What am I afraid of? I mean, besides everything, what keeps me awake at night and anticipating apocalyptic catastrophes in my world.


Early in life, I feared not being perfect. As I began sexualizing everything, I was afraid people would find out I was not perfect. As I began sharing my imperfections with massage parlors and affair partners, I feared the consequences of being found out how far from perfect I was.


In recovery, I'm afraid I won't be disciplined enough to stay with the program. As the fear of relapse keeps me focused and determined, I fear I'm being motivated by the wrong things. I fear that my children will never again see me as the perfect father I thought I was, and I fear that part of me is still working to regain my spot on that parental pedestal.

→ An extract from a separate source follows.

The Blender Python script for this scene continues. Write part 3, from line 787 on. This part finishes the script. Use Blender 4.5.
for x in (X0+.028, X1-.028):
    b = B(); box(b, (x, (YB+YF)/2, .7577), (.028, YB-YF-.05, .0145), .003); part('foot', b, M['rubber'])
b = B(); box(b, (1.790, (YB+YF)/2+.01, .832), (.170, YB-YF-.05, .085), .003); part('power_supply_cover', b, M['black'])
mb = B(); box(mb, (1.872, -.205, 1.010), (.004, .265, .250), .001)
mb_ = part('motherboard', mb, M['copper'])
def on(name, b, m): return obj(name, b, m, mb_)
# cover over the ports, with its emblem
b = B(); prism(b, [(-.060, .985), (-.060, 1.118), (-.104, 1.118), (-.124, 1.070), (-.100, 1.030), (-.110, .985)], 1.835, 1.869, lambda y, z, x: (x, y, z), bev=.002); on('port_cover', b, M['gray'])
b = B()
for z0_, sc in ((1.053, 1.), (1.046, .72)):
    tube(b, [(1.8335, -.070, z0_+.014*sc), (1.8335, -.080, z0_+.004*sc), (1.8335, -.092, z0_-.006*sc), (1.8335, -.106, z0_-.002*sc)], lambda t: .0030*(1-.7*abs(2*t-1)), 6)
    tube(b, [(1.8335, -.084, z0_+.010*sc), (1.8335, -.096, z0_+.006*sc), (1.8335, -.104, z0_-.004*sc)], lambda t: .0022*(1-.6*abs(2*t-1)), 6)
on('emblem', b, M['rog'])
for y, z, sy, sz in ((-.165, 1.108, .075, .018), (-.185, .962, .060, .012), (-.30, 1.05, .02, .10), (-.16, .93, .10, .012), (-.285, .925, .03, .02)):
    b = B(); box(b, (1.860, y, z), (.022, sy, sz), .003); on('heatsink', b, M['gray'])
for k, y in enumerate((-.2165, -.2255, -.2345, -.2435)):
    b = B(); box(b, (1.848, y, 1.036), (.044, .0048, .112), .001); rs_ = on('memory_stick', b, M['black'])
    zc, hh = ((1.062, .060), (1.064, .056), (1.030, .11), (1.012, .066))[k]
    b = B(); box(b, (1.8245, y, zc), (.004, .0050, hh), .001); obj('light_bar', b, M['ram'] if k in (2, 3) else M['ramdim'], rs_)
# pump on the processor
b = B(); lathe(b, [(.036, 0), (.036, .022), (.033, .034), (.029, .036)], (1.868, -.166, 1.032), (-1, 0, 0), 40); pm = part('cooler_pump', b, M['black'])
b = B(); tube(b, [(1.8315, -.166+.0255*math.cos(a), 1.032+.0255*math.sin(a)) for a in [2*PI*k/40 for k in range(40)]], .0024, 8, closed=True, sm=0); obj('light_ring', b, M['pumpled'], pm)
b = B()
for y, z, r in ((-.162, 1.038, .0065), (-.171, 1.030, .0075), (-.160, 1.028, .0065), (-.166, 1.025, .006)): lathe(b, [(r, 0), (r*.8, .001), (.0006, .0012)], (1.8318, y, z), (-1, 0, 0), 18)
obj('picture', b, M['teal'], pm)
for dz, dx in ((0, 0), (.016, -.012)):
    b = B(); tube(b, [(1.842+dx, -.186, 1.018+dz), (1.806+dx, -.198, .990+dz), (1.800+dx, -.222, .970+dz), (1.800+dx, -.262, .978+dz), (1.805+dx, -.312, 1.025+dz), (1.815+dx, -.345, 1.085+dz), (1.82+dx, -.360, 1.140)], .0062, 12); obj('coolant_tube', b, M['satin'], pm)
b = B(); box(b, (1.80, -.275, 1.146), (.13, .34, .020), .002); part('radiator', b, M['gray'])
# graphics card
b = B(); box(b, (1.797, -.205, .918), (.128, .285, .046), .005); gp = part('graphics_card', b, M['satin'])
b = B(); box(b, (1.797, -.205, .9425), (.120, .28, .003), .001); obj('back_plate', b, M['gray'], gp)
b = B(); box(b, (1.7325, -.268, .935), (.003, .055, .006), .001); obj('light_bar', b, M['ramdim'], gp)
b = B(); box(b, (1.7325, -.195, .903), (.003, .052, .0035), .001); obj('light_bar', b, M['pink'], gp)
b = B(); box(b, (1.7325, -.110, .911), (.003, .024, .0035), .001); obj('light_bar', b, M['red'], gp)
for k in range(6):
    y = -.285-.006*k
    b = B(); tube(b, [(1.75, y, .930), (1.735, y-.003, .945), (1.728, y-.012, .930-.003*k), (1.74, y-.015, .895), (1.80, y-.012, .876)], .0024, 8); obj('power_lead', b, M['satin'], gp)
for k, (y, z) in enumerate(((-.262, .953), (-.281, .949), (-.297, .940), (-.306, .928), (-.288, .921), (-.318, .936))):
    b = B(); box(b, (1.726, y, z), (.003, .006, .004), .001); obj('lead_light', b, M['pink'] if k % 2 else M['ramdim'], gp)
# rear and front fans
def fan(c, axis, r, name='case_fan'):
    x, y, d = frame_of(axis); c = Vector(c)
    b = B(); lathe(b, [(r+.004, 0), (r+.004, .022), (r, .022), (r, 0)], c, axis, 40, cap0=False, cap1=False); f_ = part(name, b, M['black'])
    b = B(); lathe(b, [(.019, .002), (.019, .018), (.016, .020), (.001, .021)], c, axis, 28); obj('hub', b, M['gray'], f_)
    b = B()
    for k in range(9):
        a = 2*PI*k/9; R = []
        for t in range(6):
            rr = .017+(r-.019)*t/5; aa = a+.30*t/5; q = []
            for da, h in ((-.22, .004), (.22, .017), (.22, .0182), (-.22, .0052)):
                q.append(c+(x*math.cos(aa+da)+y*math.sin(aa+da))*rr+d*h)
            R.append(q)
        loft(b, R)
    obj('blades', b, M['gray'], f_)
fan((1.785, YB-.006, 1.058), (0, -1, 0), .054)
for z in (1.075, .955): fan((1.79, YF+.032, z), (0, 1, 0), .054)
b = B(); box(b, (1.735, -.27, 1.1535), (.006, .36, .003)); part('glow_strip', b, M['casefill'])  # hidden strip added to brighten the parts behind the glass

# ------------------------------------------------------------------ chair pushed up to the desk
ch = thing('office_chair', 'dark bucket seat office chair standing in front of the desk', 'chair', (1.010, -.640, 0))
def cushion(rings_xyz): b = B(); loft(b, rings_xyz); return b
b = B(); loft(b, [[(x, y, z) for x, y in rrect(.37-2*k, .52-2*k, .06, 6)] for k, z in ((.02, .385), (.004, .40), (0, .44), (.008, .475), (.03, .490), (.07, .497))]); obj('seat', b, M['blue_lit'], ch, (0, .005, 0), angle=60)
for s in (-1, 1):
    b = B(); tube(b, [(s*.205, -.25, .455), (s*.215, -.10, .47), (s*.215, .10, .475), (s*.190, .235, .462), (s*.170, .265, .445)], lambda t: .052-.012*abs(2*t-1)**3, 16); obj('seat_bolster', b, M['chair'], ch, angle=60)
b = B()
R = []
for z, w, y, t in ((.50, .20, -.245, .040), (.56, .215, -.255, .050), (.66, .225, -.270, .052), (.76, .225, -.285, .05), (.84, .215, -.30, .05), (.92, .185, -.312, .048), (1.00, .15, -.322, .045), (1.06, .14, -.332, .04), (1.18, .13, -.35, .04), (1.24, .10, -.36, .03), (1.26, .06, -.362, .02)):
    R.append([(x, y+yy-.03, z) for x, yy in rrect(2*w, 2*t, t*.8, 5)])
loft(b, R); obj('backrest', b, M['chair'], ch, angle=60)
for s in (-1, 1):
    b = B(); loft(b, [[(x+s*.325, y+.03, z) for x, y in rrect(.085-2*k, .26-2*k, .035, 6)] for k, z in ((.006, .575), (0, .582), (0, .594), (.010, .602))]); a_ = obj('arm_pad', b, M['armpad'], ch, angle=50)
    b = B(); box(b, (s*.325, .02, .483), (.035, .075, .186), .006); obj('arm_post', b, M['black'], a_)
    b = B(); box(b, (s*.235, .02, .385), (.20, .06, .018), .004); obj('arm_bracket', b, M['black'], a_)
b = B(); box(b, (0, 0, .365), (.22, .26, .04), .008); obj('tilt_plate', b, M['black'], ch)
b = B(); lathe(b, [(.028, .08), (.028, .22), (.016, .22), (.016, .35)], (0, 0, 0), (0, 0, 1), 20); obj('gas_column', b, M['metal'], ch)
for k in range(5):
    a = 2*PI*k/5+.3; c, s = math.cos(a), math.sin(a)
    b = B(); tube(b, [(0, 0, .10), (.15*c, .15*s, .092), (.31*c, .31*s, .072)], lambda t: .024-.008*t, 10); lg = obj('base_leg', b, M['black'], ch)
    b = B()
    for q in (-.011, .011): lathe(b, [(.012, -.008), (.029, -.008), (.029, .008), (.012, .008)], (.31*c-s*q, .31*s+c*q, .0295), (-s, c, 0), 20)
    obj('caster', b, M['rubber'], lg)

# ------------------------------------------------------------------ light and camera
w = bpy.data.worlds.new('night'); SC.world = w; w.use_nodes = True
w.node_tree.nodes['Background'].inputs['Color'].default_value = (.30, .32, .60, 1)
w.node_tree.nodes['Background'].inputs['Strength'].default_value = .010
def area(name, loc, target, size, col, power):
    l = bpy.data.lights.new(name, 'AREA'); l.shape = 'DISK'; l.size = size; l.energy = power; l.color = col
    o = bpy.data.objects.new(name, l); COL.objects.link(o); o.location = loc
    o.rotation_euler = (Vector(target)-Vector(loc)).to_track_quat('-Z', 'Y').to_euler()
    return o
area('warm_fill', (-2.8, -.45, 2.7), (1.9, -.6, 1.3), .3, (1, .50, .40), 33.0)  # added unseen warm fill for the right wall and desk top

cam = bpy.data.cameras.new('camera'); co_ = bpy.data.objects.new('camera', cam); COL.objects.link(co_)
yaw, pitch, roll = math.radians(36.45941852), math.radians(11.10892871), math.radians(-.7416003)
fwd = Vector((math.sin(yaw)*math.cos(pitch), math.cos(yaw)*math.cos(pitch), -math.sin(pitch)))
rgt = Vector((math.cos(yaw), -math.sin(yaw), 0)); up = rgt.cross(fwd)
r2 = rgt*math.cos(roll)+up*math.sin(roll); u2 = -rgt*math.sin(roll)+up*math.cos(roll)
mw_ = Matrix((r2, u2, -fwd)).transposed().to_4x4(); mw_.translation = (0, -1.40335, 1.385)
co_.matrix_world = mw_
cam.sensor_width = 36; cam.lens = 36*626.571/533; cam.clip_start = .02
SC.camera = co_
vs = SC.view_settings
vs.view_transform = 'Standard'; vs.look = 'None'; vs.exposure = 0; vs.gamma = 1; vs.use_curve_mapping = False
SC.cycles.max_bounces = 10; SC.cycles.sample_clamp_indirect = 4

It strikes me that a lot of what I'm afraid of is already true. It just is. I can't change it. My kids will never see me the same, I'm already behind in my program, and as an addict, relapse is an appropriate thing to fear.


What am I afraid of? I think I'm afraid of perfection. I fear being seen again as that guy with his grits together or finding my footing to go back to work on the façade of that guy I wanted to be that I worked so hard to build. I'm even concerned about being seen as a 'good' addict who is a model fellow in the 12 Step world.


I know I'm not perfect and never have been. Yet, acting as though I'm perfect is a well-developed skill that allowed me to paint the persona that trapped me in my sins and my secret life.


There is a direct relationship between how close I get to perfection (perceptually) and how far down I can fall. Maybe that's the core fear — the fear of falling down and not getting up.


What is the answer to my fears? As much as I hate to say it, the answer is 'honesty.' If I'm telling myself the truth about me, and I'm neither lying to others nor allowing them to believe I am more than I am, then I will at least be living in a place of truth, and the distance between there and another rock bottom is growing everyday.